## COLLECTED DATA
- - - -

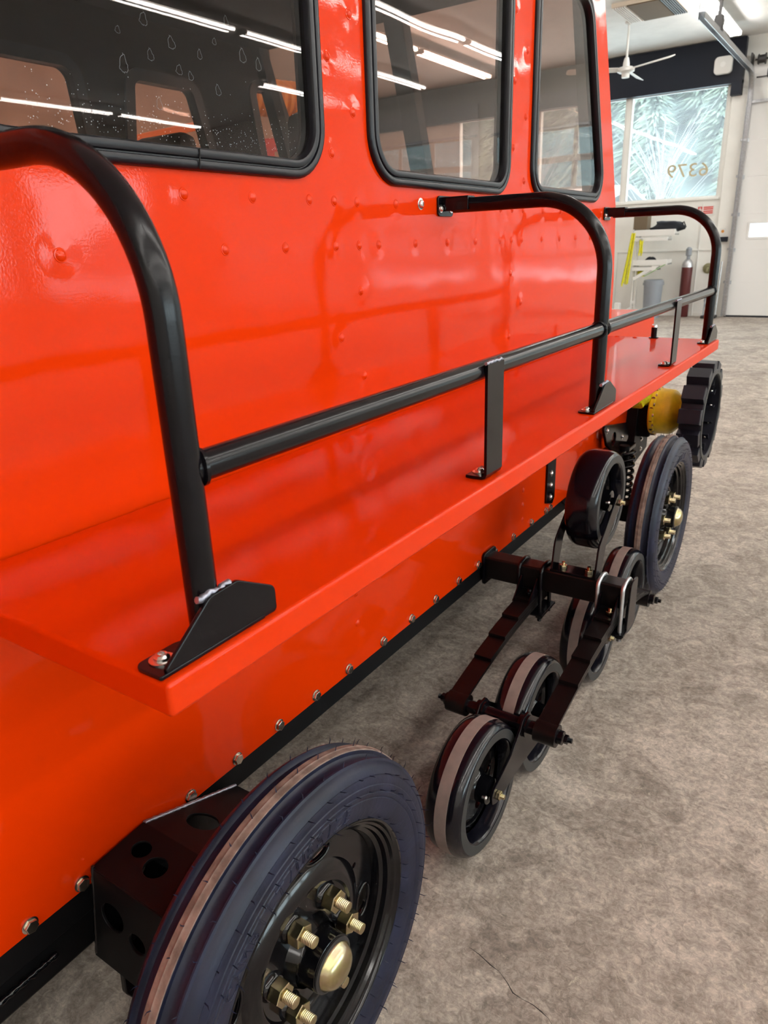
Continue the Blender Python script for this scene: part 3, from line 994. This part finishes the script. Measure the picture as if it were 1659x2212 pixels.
for i, y in enumerate((.262, .355, .445, .677, .800, .926, 1.052, 1.178, 1.328, 1.467, 1.599, 1.738, 1.870, 1.989, 2.135, 2.293, 2.43, 2.475, 2.75, 2.95, 3.15)):
    link('flange_bolt', M_BOLT, None, panel, (0, y, .4465), (i*.7, 0, 0))
link('button_bolt', M_BUTTON, None, panel, (0, 1.553, 1.490))
# far side, roof, floor, ends of the cab
XF = -1.50
OW1 = roundpoly([(0.62, 1.60), (1.80, 1.60), (1.76, 2.03), (0.62, 2.03)], .07, 8)
OW2 = roundpoly([(1.91, 1.60), (2.41, 1.60), (2.29, 2.03), (1.97, 2.03)], .06, 8)
OW3 = roundpoly([(2.68, 1.60), (3.00, 1.60), (2.78, 2.08), (2.60, 2.08)], .05, 8)
OW0 = roundpoly([(-1.0, 1.60), (0.42, 1.60), (0.42, 2.02), (-1.0, 2.02)], .08, 8)
far = link('far_side_panel', plate(side, [inset(w, .018) for w in (OW0, OW1, OW2, OW3)], .02, 'yz', XF+.01, .001), 'orange_red_paint', V)
link('far_lining', plate([(-1.28, .46), (3.05, .46), (3.03, 1.24), (3.0, 1.5), (2.84, 1.88), (2.70, 2.22), (-1.28, 2.22)], [inset(w, .018) for w in (OW0, OW1, OW2, OW3)], .006, 'yz', XF+.026), 'cab_lining', V)
for w in (OW0, OW1, OW2, OW3):
    link('window_seal', sweep_loop(inset(w, -.012), [(0, 0), (0, .016), (-.04, .016), (-.04, -.03), (0, -.03)], XF+.024), 'rubber_gasket', V)
    link('window_pane', plate(inset(w, .02), [], .005, 'yz', XF+.01), 'cab_glass', V)
link('near_lining', plate([(-1.28, .46), (3.05, .46), (3.03, 1.24), (3.0, 1.5), (2.84, 1.88), (2.70, 2.22), (-1.28, 2.22)], [inset(w, .03) for w in (W1, W2, W3)], .006, 'yz', -.028), 'cab_lining', V)
link('roof', box(XF-.01, .01, -1.32, 2.74, 2.235, 2.29, .02), 'orange_red_paint', V)
link('headliner', box(XF+.03, -.04, -1.28, 2.70, 2.205, 2.232), 'cab_lining', V)
link('cab_floor', box(XF+.02, -.03, -1.28, 3.45, .45, .50), 'cab_lining', V)
link('end_panel', box(XF, -.001, -1.32, -1.30, .433, 2.24, .003), 'orange_red_paint', V)
hood = link('hood', box(XF+.01, -.001, 3.09, 3.80, 1.03, 1.06, .012), 'orange_red_paint', V)
link('hood_front', box(XF+.01, -.012, 3.74, 3.80, .80, 1.04, .012), 'orange_red_paint', V)
def skew_box(x0, x1, pts, th):
    (y0, z0), (y1, z1) = pts
    d = Vector((y1-y0, z1-z0)).normalized()
    n = Vector((d.y, -d.x))*th
    loop = [(y0, z0), (y1, z1), (y1+n.x, z1+n.y), (y0+n.x, z0+n.y)]
    return plate(loop, [], x1-x0, 'yz', (x0+x1)/2, .002)
link('windshield_post', skew_box(-.075, -.021, [(3.02, 1.24), (2.68, 2.235)], -.05), 'black_chassis', V)
link('windshield_post', skew_box(XF+.021, XF+.075, [(3.02, 1.24), (2.68, 2.235)], -.05), 'black_chassis', V)
link('windshield_post', skew_box(-.80, -.72, [(3.02, 1.24), (2.68, 2.235)], -.05), 'black_chassis', V)
link('windshield_glass', skew_box(XF+.03, -.03, [(3.045, 1.24), (2.70, 2.235)], -.005), 'cab_glass', V)
link('dashboard', box(XF+.035, -.035, 2.72, 3.03, .95, 1.25, .03), 'black_chassis', V)
for x, y in ((-.42, 2.05), (-1.08, 2.05), (-1.08, .9)):
    s = link('cab_seat', box(x-.23, x+.23, y-.22, y+.28, .85, 1.0, .05), 'seat_vinyl', V)
    link('seat_back', xform(box(-.22, .22, -.05, .05, 0, .62, .045), Matrix.Translation((x, y-.20, .98)) @ Matrix.Rotation(.13, 4, 'X')), 'seat_vinyl', s)
    link('headrest', box(x-.12, x+.12, y-.33, y-.25, 1.60, 1.76, .03), 'seat_vinyl', s)
    link('seat_base', box(x-.18, x+.18, y-.18, y+.22, .50, .855, .01), 'black_chassis', s)

# side deck
ZD = 1.026
def deck_mesh():
    me = box(.004, .437, .353, 3.005, ZD-.038, ZD, .0055, 4)
    for p in me.polygons:
        p.use_smooth = True
    for e in me.edges:
        e.use_edge_sharp = False
    return me
deck = link('side_deck', deck_mesh(), 'orange_red_paint_stiff_sheet', V)
wn = deck.modifiers.new('weighted_normals', 'WEIGHTED_NORMAL')
wn.weight = 100
for x, y in ((.06, 2.975), (.133, 2.965), (.293, 2.965)):
    link('rivet', M_RIVET, None, deck, (x, y, ZD), ROT_UP)
lp = link('latch_post', lathe([(0, 0), (0, .018), (.004, .018), (.004, .011), (.042, .011), (.042, 0)], 16), 'black_powder_coat', deck, (.203, 2.975, ZD), ROT_UP)
link('latch_post_cap', lathe([(.042, .011), (.050, .010), (.054, .005), (.054, 0)], 14), 'stainless', deck, (.203, 2.975, ZD), ROT_UP)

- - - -

## EXERCISE TASK
Reproduce all of the data exactly, omitting each picture it holds.

## CORRECT ANSWER
Continue the Blender Python script for this scene: part 3, from line 994. This part finishes the script. Measure the picture as if it were 1659x2212 pixels.
for i, y in enumerate((.262, .355, .445, .677, .800, .926, 1.052, 1.178, 1.328, 1.467, 1.599, 1.738, 1.870, 1.989, 2.135, 2.293, 2.43, 2.475, 2.75, 2.95, 3.15)):
    link('flange_bolt', M_BOLT, None, panel, (0, y, .4465), (i*.7, 0, 0))
link('button_bolt', M_BUTTON, None, panel, (0, 1.553, 1.490))
# far side, roof, floor, ends of the cab
XF = -1.50
OW1 = roundpoly([(0.62, 1.60), (1.80, 1.60), (1.76, 2.03), (0.62, 2.03)], .07, 8)
OW2 = roundpoly([(1.91, 1.60), (2.41, 1.60), (2.29, 2.03), (1.97, 2.03)], .06, 8)
OW3 = roundpoly([(2.68, 1.60), (3.00, 1.60), (2.78, 2.08), (2.60, 2.08)], .05, 8)
OW0 = roundpoly([(-1.0, 1.60), (0.42, 1.60), (0.42, 2.02), (-1.0, 2.02)], .08, 8)
far = link('far_side_panel', plate(side, [inset(w, .018) for w in (OW0, OW1, OW2, OW3)], .02, 'yz', XF+.01, .001), 'orange_red_paint', V)
link('far_lining', plate([(-1.28, .46), (3.05, .46), (3.03, 1.24), (3.0, 1.5), (2.84, 1.88), (2.70, 2.22), (-1.28, 2.22)], [inset(w, .018) for w in (OW0, OW1, OW2, OW3)], .006, 'yz', XF+.026), 'cab_lining', V)
for w in (OW0, OW1, OW2, OW3):
    link('window_seal', sweep_loop(inset(w, -.012), [(0, 0), (0, .016), (-.04, .016), (-.04, -.03), (0, -.03)], XF+.024), 'rubber_gasket', V)
    link('window_pane', plate(inset(w, .02), [], .005, 'yz', XF+.01), 'cab_glass', V)
link('near_lining', plate([(-1.28, .46), (3.05, .46), (3.03, 1.24), (3.0, 1.5), (2.84, 1.88), (2.70, 2.22), (-1.28, 2.22)], [inset(w, .03) for w in (W1, W2, W3)], .006, 'yz', -.028), 'cab_lining', V)
link('roof', box(XF-.01, .01, -1.32, 2.74, 2.235, 2.29, .02), 'orange_red_paint', V)
link('headliner', box(XF+.03, -.04, -1.28, 2.70, 2.205, 2.232), 'cab_lining', V)
link('cab_floor', box(XF+.02, -.03, -1.28, 3.45, .45, .50), 'cab_lining', V)
link('end_panel', box(XF, -.001, -1.32, -1.30, .433, 2.24, .003), 'orange_red_paint', V)
hood = link('hood', box(XF+.01, -.001, 3.09, 3.80, 1.03, 1.06, .012), 'orange_red_paint', V)
link('hood_front', box(XF+.01, -.012, 3.74, 3.80, .80, 1.04, .012), 'orange_red_paint', V)
def skew_box(x0, x1, pts, th):
    (y0, z0), (y1, z1) = pts
    d = Vector((y1-y0, z1-z0)).normalized()
    n = Vector((d.y, -d.x))*th
    loop = [(y0, z0), (y1, z1), (y1+n.x, z1+n.y), (y0+n.x, z0+n.y)]
    return plate(loop, [], x1-x0, 'yz', (x0+x1)/2, .002)
link('windshield_post', skew_box(-.075, -.021, [(3.02, 1.24), (2.68, 2.235)], -.05), 'black_chassis', V)
link('windshield_post', skew_box(XF+.021, XF+.075, [(3.02, 1.24), (2.68, 2.235)], -.05), 'black_chassis', V)
link('windshield_post', skew_box(-.80, -.72, [(3.02, 1.24), (2.68, 2.235)], -.05), 'black_chassis', V)
link('windshield_glass', skew_box(XF+.03, -.03, [(3.045, 1.24), (2.70, 2.235)], -.005), 'cab_glass', V)
link('dashboard', box(XF+.035, -.035, 2.72, 3.03, .95, 1.25, .03), 'black_chassis', V)
for x, y in ((-.42, 2.05), (-1.08, 2.05), (-1.08, .9)):
    s = link('cab_seat', box(x-.23, x+.23, y-.22, y+.28, .85, 1.0, .05), 'seat_vinyl', V)
    link('seat_back', xform(box(-.22, .22, -.05, .05, 0, .62, .045), Matrix.Translation((x, y-.20, .98)) @ Matrix.Rotation(.13, 4, 'X')), 'seat_vinyl', s)
    link('headrest', box(x-.12, x+.12, y-.33, y-.25, 1.60, 1.76, .03), 'seat_vinyl', s)
    link('seat_base', box(x-.18, x+.18, y-.18, y+.22, .50, .855, .01), 'black_chassis', s)

# side deck
ZD = 1.026
def deck_mesh():
    me = box(.004, .437, .353, 3.005, ZD-.038, ZD, .0055, 4)
    for p in me.polygons:
        p.use_smooth = True
    for e in me.edges:
        e.use_edge_sharp = False
    return me
deck = link('side_deck', deck_mesh(), 'orange_red_paint_stiff_sheet', V)
wn = deck.modifiers.new('weighted_normals', 'WEIGHTED_NORMAL')
wn.weight = 100
for x, y in ((.06, 2.975), (.133, 2.965), (.293, 2.965)):
    link('rivet', M_RIVET, None, deck, (x, y, ZD), ROT_UP)
lp = link('latch_post', lathe([(0, 0), (0, .018), (.004, .018), (.004, .011), (.042, .011), (.042, 0)], 16), 'black_powder_coat', deck, (.203, 2.975, ZD), ROT_UP)
link('latch_post_cap', lathe([(.042, .011), (.050, .010), (.054, .005), (.054, 0)], 14), 'stainless', deck, (.203, 2.975, ZD), ROT_UP)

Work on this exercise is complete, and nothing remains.